Written instruction » Gather all lines containing the string "objects" and copy them out.

------------

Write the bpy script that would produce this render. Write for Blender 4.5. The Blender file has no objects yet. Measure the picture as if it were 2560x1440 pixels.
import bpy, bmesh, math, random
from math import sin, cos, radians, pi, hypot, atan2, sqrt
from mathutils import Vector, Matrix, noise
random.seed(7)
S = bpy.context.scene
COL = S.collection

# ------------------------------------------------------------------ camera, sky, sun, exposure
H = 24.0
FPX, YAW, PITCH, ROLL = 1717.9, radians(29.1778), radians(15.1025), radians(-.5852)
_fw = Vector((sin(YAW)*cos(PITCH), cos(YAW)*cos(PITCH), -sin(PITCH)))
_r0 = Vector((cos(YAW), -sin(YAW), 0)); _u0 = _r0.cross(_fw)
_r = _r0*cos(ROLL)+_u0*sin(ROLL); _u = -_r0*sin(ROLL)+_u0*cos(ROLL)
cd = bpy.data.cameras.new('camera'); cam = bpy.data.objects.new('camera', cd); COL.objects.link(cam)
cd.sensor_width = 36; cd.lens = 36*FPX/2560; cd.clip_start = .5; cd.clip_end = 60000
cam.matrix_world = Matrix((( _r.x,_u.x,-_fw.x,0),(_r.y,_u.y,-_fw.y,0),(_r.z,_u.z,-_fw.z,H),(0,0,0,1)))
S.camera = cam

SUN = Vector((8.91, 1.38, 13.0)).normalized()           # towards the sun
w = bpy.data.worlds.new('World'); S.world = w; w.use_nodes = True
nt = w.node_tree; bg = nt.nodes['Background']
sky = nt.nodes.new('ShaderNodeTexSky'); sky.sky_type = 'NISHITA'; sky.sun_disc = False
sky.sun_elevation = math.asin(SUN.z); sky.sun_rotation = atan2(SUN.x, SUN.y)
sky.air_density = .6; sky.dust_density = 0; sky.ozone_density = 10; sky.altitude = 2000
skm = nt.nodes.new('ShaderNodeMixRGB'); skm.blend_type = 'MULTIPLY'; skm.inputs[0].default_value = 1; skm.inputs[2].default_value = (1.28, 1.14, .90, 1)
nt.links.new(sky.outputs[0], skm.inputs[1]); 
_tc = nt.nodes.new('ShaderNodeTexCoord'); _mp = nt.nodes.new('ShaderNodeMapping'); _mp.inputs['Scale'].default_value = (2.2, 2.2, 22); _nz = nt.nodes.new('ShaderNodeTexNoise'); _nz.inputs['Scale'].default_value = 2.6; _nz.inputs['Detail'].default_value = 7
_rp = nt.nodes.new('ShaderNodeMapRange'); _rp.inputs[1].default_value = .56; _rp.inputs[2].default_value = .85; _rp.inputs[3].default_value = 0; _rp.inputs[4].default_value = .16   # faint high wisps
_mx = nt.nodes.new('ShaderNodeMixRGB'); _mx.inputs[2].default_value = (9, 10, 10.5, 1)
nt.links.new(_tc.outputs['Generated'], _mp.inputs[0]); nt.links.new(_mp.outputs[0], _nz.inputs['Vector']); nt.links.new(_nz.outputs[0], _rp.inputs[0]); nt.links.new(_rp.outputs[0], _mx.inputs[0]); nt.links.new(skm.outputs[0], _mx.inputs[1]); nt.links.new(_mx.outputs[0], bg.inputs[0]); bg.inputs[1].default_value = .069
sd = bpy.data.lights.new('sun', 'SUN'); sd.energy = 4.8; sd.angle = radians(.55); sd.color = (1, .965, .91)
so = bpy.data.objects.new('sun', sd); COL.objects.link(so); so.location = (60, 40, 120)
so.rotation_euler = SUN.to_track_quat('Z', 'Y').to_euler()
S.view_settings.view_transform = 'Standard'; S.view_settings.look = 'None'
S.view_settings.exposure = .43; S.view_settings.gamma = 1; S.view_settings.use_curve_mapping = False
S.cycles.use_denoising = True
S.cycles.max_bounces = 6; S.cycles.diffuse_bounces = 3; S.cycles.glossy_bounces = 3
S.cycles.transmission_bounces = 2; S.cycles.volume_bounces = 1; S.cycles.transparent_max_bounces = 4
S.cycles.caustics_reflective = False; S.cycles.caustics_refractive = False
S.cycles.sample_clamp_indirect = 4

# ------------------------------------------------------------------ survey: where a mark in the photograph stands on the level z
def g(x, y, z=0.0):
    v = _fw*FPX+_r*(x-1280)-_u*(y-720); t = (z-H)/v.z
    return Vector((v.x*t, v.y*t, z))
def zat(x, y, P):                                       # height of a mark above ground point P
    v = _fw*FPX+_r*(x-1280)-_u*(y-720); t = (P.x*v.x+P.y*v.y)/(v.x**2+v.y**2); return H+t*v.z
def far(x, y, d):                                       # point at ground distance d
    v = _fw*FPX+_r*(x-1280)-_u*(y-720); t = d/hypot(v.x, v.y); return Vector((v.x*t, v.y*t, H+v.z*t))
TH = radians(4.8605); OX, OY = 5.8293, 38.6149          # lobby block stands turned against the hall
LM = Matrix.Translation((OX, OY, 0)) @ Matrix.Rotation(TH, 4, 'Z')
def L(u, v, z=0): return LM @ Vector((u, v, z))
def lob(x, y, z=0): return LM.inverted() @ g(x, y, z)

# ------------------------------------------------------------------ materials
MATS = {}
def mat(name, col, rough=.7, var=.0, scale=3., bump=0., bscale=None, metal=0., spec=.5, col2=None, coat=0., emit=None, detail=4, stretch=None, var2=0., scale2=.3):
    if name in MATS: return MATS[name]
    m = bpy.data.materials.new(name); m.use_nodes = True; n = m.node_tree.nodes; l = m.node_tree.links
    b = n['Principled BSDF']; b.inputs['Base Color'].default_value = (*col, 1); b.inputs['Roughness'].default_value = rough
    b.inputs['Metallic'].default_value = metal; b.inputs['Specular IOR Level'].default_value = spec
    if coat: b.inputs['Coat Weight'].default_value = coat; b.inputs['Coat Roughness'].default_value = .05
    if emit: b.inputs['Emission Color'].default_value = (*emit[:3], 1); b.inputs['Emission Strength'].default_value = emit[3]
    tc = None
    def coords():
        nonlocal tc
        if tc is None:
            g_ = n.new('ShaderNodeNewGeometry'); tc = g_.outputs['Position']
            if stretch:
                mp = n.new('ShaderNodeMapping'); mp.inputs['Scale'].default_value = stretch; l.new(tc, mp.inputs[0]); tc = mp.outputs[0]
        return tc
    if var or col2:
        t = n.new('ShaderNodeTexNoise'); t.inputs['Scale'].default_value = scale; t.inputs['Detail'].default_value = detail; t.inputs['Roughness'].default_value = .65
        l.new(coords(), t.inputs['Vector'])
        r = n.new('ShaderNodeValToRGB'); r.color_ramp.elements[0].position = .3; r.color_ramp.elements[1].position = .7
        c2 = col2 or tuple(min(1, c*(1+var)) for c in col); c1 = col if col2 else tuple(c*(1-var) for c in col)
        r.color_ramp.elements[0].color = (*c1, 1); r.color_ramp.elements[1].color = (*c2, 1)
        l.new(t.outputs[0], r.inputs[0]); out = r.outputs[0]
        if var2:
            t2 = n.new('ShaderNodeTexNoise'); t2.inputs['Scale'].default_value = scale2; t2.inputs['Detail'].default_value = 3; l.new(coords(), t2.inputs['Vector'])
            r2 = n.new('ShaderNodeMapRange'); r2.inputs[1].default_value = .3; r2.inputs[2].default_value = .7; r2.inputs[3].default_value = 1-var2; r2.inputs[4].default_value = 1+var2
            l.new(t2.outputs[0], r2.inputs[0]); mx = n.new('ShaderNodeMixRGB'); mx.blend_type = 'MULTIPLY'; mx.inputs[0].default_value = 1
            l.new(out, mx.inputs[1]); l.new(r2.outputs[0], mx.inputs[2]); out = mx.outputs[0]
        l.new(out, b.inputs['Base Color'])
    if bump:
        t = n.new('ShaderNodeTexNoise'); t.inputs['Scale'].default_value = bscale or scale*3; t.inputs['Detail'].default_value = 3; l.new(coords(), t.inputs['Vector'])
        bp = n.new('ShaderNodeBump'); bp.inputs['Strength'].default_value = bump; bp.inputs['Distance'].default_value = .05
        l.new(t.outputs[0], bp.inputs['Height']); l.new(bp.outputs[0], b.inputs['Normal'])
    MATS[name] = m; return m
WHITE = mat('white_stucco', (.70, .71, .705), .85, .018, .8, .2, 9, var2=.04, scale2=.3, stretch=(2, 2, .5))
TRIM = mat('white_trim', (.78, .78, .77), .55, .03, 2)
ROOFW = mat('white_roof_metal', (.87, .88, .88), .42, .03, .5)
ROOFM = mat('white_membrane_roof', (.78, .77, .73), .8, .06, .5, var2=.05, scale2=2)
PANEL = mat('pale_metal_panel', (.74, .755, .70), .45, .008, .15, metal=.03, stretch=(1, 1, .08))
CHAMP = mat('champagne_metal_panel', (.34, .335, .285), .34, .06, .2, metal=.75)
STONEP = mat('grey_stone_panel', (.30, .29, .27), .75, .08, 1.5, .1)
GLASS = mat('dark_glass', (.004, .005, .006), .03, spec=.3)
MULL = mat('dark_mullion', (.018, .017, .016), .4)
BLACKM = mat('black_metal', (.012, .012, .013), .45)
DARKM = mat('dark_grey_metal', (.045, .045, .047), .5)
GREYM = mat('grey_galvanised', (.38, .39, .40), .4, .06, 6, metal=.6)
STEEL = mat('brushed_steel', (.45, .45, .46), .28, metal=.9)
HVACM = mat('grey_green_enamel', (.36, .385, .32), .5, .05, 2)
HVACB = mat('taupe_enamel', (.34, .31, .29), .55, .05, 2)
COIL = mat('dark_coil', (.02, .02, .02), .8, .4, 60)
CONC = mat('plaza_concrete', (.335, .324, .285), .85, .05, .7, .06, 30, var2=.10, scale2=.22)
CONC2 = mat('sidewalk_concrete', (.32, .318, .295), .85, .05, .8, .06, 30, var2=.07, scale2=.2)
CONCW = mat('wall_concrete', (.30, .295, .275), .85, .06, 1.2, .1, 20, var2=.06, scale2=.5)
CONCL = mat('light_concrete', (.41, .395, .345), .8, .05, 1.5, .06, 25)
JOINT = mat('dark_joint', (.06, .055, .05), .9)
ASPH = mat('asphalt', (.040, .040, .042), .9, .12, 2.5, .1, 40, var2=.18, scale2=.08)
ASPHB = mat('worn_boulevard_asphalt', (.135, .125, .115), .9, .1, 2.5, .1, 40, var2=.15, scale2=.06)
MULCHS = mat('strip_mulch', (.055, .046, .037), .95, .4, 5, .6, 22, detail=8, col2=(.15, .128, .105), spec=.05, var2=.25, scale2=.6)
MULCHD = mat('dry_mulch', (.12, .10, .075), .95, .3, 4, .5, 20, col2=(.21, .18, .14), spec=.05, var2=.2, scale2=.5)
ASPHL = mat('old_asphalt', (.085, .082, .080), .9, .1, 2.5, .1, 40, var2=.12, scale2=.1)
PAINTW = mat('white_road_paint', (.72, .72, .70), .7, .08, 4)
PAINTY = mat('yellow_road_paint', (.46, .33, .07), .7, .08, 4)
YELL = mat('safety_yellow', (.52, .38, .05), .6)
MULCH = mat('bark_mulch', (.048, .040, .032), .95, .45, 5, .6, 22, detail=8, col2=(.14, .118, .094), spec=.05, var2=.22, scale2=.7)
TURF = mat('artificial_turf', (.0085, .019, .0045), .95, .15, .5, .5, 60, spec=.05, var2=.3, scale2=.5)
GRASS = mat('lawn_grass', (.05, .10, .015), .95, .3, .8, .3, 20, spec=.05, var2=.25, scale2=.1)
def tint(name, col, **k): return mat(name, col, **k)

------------

Exercise response »
Write the bpy script that would produce this render. Write for Blender 4.5. The Blender file has no objects yet. Measure the picture as if it were 2560x1440 pixels.
cd = bpy.data.cameras.new('camera'); cam = bpy.data.objects.new('camera', cd); COL.objects.link(cam)
so = bpy.data.objects.new('sun', sd); COL.objects.link(so); so.location = (60, 40, 120)